### WHAT THE TASK ASKS
Only the number is wanted: count the lines that include the word "part".

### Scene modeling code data
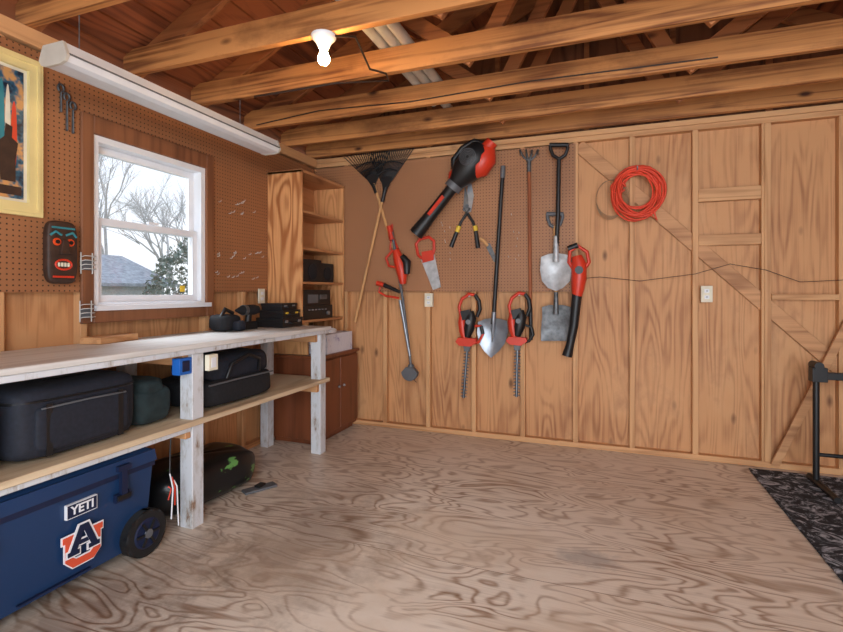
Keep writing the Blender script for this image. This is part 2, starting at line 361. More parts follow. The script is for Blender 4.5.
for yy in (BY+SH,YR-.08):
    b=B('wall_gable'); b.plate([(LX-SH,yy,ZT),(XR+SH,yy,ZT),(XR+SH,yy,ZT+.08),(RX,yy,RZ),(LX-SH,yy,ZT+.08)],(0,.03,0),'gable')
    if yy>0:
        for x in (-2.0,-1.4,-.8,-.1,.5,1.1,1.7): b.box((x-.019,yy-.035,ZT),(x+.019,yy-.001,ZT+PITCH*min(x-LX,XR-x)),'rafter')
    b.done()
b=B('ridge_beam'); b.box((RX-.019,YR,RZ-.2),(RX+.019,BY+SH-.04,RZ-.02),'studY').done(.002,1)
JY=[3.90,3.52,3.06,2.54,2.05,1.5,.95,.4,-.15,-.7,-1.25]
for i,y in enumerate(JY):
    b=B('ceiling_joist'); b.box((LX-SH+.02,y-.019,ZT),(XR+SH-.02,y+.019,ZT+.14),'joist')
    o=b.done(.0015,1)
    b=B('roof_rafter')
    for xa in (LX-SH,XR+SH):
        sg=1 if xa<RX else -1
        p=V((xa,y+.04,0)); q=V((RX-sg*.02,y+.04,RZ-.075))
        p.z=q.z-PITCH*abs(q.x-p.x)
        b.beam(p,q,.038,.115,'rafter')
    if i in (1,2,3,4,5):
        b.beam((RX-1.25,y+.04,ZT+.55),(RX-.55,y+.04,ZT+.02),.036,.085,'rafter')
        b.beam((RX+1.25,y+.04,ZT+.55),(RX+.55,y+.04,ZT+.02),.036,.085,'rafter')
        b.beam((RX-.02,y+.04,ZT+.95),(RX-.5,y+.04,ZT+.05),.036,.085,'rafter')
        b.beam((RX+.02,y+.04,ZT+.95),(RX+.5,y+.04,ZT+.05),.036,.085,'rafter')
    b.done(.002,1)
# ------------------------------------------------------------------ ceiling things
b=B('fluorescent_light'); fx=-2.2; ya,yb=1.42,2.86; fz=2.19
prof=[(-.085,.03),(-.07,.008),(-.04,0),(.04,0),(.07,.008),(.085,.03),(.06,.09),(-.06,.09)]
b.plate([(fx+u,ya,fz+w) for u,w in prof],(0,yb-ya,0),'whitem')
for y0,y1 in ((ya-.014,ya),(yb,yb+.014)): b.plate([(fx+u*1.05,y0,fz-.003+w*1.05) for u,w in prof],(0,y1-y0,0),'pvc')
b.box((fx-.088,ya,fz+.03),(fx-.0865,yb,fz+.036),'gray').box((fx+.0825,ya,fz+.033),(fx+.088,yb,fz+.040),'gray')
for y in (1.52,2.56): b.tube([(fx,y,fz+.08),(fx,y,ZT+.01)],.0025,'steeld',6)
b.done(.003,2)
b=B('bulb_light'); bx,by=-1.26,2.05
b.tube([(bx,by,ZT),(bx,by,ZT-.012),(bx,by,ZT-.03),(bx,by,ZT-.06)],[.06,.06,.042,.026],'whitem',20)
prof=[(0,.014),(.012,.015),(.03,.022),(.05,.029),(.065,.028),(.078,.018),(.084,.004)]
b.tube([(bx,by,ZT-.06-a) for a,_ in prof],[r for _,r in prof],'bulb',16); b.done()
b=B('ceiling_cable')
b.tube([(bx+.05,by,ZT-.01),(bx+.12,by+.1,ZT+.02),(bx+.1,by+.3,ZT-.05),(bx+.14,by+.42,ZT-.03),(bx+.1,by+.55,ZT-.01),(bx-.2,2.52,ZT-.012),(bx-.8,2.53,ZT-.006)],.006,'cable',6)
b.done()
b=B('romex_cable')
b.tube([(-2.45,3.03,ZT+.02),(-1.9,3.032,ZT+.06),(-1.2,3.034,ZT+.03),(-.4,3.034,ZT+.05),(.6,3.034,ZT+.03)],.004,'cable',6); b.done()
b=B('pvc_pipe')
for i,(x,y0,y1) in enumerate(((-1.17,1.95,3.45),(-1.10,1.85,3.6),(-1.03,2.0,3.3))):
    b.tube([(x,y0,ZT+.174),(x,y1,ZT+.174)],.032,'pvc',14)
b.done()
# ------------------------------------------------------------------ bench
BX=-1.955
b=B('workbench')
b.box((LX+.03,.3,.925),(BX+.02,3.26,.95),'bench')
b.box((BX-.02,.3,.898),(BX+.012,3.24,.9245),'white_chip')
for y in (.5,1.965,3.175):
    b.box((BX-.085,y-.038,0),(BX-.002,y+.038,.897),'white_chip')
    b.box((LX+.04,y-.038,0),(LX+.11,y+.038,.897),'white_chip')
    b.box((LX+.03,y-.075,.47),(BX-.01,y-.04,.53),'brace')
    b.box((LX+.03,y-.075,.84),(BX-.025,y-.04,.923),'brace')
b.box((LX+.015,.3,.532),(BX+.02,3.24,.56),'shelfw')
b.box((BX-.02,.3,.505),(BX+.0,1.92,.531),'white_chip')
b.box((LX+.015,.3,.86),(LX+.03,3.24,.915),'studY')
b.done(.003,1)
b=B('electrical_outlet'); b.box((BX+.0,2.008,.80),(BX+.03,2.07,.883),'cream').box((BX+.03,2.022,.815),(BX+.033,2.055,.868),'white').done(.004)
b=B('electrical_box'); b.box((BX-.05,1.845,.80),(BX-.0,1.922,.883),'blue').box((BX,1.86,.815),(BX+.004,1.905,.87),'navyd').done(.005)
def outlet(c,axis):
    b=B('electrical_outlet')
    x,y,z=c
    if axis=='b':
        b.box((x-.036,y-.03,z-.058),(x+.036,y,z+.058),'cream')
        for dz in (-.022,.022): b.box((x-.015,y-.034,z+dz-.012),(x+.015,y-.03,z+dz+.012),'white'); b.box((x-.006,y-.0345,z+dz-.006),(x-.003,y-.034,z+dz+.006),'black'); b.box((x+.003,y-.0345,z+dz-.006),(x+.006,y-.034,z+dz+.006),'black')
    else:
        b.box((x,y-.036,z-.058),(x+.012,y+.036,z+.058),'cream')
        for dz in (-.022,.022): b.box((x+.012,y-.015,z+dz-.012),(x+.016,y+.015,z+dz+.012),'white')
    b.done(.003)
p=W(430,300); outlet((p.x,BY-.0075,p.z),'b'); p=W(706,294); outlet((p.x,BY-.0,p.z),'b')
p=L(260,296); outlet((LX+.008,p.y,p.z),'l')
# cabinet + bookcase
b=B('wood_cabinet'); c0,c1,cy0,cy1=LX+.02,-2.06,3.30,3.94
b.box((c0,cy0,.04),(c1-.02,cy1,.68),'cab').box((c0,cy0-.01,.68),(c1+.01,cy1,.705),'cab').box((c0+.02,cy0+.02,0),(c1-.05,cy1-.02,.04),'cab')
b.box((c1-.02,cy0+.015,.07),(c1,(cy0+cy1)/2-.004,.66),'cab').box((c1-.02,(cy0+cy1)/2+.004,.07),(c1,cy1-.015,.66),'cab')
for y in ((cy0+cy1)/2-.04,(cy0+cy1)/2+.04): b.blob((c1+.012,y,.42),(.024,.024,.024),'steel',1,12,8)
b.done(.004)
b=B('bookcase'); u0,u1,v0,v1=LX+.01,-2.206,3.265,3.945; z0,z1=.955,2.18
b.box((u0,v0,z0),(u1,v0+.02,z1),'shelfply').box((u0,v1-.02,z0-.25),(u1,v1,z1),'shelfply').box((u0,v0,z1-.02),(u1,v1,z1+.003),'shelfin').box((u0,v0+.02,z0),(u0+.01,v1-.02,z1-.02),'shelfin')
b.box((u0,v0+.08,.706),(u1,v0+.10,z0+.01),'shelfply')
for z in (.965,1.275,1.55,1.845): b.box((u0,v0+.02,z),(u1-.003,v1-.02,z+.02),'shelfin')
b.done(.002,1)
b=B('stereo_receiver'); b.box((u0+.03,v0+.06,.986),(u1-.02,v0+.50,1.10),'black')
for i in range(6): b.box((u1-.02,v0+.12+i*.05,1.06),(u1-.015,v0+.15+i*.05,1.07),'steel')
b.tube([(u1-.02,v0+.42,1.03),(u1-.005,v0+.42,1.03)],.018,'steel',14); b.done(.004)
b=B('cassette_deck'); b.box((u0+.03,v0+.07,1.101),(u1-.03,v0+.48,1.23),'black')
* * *
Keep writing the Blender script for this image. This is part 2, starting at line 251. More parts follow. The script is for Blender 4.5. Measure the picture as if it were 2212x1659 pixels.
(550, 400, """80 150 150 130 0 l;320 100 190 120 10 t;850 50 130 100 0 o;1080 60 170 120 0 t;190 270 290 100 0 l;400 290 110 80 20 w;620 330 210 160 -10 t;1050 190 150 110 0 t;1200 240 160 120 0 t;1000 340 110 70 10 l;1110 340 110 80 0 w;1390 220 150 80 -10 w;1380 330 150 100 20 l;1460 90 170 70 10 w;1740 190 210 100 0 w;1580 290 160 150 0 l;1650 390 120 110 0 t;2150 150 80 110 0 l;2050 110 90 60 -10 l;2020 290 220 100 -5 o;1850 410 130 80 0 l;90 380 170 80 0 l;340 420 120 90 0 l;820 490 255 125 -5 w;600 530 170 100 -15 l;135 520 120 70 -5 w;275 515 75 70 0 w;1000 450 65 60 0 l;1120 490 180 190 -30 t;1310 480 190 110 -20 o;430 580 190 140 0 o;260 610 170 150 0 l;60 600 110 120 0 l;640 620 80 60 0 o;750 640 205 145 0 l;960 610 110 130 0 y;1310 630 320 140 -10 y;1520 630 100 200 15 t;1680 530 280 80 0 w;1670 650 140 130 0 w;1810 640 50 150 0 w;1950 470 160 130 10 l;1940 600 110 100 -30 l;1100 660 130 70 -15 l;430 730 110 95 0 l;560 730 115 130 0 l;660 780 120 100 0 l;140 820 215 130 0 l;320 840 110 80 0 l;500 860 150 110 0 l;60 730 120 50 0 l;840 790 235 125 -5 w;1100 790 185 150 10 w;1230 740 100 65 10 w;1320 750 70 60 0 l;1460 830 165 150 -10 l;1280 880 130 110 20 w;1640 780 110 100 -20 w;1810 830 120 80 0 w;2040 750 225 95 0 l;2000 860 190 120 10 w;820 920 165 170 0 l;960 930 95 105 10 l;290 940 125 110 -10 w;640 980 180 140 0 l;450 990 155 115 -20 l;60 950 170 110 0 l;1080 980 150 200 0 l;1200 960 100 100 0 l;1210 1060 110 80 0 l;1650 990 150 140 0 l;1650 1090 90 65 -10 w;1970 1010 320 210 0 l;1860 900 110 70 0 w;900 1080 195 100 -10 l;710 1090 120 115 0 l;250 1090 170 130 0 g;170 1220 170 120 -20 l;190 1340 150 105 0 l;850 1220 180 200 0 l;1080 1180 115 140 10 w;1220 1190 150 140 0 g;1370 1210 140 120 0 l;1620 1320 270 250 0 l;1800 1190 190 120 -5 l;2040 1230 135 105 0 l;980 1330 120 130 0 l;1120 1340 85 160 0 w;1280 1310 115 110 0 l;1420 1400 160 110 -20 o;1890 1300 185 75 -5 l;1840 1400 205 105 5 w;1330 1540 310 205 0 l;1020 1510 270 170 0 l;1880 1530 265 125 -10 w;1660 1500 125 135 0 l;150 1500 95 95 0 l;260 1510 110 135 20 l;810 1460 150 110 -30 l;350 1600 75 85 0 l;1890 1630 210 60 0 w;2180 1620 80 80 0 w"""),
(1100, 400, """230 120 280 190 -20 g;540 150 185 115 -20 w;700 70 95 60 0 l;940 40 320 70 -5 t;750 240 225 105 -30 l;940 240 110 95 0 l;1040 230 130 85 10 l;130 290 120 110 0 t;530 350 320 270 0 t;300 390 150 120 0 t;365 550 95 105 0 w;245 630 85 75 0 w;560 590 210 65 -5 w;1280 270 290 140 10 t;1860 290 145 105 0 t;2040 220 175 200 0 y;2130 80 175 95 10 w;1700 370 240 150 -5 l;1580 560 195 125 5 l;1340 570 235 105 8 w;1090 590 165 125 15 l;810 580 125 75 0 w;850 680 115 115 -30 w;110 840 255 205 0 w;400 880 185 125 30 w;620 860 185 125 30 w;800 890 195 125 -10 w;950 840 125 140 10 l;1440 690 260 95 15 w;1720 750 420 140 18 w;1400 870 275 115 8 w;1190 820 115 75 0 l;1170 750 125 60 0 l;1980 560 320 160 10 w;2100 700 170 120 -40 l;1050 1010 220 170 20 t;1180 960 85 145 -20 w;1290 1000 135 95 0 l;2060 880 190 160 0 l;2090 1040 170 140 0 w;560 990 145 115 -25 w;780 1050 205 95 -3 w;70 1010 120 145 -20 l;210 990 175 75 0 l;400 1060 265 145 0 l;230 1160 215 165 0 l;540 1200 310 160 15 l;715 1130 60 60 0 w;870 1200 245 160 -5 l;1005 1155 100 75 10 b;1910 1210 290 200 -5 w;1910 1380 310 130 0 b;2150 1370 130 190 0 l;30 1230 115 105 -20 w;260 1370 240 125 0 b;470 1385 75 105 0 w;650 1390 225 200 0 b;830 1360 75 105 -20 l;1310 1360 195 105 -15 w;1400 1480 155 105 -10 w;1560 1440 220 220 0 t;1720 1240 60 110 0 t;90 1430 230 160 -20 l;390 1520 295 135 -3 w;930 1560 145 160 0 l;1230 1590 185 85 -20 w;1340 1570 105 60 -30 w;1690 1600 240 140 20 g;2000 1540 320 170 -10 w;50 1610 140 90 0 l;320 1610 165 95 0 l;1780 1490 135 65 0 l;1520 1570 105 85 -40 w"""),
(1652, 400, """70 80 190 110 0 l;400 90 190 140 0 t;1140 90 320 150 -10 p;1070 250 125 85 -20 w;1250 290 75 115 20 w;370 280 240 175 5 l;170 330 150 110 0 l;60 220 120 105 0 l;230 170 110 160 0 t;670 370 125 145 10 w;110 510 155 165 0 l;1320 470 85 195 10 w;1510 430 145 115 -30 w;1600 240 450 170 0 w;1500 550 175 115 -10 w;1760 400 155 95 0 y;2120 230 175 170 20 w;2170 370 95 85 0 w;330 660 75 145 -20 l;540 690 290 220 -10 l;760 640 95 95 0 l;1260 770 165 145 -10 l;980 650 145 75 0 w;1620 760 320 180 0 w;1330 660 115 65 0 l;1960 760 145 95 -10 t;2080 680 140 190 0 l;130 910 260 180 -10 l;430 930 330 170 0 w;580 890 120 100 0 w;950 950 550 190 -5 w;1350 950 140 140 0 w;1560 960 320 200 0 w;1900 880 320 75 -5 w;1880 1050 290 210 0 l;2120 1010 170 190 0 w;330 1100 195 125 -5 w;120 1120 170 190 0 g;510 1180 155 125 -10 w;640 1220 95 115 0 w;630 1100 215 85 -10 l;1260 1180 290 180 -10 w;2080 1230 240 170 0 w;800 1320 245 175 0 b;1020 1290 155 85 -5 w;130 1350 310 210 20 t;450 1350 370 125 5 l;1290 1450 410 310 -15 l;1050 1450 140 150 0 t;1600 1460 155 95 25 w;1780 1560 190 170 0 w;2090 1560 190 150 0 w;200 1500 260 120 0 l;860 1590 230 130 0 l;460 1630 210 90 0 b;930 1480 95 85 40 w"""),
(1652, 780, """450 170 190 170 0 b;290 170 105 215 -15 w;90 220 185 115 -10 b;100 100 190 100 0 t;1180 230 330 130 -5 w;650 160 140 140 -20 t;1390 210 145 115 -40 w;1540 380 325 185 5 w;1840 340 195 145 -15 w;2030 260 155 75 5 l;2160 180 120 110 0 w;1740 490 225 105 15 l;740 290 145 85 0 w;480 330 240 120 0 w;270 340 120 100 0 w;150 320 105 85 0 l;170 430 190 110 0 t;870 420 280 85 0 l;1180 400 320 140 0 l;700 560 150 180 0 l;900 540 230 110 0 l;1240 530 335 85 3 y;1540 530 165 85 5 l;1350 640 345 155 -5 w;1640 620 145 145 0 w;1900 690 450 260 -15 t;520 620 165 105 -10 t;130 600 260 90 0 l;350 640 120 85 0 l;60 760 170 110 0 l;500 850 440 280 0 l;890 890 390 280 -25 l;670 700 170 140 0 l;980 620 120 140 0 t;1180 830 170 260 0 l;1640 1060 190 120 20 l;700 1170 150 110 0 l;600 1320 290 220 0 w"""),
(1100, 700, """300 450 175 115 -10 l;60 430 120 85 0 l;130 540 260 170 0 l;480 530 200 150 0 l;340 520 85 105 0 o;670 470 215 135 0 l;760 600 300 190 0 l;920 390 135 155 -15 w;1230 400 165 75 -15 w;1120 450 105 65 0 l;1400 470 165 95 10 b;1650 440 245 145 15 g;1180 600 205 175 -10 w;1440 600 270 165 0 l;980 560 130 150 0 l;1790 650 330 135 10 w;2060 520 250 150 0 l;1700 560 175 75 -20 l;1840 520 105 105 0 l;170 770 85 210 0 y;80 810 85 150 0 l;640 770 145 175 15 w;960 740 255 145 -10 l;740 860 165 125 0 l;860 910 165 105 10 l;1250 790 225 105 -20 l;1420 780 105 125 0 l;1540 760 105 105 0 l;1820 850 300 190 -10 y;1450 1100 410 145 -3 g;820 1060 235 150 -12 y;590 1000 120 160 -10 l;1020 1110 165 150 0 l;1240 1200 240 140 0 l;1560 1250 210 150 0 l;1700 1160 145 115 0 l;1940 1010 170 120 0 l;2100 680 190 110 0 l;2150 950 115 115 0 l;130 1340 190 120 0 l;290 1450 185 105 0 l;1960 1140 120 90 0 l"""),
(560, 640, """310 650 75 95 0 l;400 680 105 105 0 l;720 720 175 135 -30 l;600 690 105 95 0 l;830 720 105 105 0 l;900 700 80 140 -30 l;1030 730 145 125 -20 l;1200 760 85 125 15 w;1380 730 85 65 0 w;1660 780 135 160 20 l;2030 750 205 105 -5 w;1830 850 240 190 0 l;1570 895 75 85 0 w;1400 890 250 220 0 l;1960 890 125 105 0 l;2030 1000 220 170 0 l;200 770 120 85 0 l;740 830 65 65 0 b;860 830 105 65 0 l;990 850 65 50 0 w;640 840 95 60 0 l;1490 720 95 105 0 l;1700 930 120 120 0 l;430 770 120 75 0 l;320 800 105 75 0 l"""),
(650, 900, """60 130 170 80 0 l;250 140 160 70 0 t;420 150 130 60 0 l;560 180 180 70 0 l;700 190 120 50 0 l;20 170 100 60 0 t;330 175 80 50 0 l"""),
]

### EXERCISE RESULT
2